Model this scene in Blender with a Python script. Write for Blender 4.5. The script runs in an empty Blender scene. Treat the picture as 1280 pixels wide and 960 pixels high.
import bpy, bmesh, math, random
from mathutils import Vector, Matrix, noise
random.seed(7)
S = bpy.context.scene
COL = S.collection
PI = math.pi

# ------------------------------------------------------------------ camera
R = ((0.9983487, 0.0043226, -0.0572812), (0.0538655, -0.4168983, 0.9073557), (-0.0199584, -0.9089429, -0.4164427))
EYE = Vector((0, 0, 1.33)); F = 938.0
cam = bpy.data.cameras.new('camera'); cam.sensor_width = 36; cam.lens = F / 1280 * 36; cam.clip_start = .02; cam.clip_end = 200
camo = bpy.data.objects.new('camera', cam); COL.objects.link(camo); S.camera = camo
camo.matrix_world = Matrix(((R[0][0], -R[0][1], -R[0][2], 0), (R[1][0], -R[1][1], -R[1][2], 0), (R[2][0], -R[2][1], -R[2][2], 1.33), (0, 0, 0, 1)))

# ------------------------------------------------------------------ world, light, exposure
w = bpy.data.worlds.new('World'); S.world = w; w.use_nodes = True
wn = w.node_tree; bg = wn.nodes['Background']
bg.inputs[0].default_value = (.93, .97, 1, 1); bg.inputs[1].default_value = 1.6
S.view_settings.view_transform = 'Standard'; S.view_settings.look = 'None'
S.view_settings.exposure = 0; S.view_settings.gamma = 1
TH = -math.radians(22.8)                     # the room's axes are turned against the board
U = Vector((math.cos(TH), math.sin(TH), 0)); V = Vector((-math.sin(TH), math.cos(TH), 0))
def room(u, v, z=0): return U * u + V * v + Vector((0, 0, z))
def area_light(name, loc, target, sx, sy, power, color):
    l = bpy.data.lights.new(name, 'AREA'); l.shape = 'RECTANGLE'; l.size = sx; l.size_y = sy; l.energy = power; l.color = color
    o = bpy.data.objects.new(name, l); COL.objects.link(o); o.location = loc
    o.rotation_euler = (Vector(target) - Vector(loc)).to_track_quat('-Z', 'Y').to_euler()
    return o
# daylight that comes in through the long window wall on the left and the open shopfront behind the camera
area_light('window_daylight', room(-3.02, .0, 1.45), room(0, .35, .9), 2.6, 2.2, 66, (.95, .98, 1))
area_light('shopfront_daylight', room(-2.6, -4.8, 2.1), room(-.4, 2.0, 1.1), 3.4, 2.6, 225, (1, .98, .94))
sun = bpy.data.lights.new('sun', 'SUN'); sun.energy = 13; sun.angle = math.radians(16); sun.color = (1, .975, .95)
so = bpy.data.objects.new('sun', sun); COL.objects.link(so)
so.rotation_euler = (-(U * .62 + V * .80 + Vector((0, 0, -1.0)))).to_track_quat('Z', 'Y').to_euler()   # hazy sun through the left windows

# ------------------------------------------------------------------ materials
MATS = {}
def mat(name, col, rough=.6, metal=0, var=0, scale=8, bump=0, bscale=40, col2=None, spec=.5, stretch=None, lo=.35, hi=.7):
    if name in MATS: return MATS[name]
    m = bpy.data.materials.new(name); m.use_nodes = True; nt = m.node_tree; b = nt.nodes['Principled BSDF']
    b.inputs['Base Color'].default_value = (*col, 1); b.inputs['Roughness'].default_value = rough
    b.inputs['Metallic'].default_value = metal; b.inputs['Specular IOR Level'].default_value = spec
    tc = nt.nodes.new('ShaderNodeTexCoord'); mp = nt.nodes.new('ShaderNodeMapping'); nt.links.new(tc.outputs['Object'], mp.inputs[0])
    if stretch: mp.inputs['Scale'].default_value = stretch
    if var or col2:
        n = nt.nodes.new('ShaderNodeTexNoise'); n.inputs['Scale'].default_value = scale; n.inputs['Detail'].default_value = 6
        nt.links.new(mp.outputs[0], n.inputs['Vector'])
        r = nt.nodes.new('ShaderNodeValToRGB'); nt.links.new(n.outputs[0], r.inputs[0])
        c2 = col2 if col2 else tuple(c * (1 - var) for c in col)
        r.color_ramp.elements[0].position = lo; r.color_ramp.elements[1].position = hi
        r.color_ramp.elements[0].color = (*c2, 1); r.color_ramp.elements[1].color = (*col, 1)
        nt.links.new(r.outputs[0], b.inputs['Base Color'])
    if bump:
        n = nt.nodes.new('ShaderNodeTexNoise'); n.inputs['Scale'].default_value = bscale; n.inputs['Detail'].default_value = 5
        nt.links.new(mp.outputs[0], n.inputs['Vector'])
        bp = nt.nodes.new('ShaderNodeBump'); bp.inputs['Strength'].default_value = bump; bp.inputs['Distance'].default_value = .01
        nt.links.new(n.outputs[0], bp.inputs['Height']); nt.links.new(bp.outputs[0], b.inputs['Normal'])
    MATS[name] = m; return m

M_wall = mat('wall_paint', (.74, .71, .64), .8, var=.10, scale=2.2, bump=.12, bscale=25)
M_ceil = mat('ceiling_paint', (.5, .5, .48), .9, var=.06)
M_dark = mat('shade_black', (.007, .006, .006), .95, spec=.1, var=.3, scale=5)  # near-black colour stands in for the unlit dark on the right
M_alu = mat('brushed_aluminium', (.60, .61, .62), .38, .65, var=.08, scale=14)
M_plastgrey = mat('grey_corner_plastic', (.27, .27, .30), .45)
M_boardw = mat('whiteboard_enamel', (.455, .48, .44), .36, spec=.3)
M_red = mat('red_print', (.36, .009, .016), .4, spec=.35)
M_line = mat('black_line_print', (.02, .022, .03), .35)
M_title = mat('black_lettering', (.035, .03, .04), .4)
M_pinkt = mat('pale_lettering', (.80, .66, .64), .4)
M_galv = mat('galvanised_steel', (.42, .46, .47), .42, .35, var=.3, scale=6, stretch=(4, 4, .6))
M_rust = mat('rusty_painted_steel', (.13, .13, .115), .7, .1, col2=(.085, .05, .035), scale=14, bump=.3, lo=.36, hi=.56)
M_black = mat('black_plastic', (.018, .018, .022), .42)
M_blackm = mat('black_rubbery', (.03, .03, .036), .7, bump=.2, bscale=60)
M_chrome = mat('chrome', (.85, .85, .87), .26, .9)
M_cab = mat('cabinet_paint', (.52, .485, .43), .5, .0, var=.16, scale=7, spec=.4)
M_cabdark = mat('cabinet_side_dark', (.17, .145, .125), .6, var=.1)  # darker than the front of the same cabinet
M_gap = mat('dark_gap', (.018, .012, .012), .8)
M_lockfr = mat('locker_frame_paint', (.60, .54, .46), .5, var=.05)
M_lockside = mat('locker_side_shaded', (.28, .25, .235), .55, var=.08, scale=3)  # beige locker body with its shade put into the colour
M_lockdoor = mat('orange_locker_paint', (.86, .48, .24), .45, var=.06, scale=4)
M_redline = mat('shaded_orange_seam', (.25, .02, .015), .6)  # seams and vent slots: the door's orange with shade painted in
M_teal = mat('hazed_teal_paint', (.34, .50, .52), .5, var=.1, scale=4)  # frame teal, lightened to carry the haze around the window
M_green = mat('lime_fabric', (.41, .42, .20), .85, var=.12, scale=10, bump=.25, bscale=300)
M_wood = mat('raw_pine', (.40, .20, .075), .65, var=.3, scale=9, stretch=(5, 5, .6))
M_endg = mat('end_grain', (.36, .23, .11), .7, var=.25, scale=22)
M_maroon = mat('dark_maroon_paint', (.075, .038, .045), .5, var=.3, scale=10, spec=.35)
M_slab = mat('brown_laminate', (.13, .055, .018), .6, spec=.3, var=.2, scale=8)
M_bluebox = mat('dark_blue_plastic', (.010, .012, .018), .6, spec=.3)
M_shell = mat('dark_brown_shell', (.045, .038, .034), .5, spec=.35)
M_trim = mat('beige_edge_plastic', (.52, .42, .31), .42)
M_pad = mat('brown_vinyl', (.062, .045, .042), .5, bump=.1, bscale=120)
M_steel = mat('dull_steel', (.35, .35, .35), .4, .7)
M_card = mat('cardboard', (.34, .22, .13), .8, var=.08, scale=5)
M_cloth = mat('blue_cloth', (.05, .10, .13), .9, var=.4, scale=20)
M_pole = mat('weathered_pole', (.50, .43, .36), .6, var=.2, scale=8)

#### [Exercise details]
Show every line above in which the word "spec" occurs.

#### [Solution]
def mat(name, col, rough=.6, metal=0, var=0, scale=8, bump=0, bscale=40, col2=None, spec=.5, stretch=None, lo=.35, hi=.7):
    b.inputs['Metallic'].default_value = metal; b.inputs['Specular IOR Level'].default_value = spec
M_dark = mat('shade_black', (.007, .006, .006), .95, spec=.1, var=.3, scale=5)  # near-black colour stands in for the unlit dark on the right
M_boardw = mat('whiteboard_enamel', (.455, .48, .44), .36, spec=.3)
M_red = mat('red_print', (.36, .009, .016), .4, spec=.35)
M_cab = mat('cabinet_paint', (.52, .485, .43), .5, .0, var=.16, scale=7, spec=.4)
M_maroon = mat('dark_maroon_paint', (.075, .038, .045), .5, var=.3, scale=10, spec=.35)
M_slab = mat('brown_laminate', (.13, .055, .018), .6, spec=.3, var=.2, scale=8)
M_bluebox = mat('dark_blue_plastic', (.010, .012, .018), .6, spec=.3)
M_shell = mat('dark_brown_shell', (.045, .038, .034), .5, spec=.35)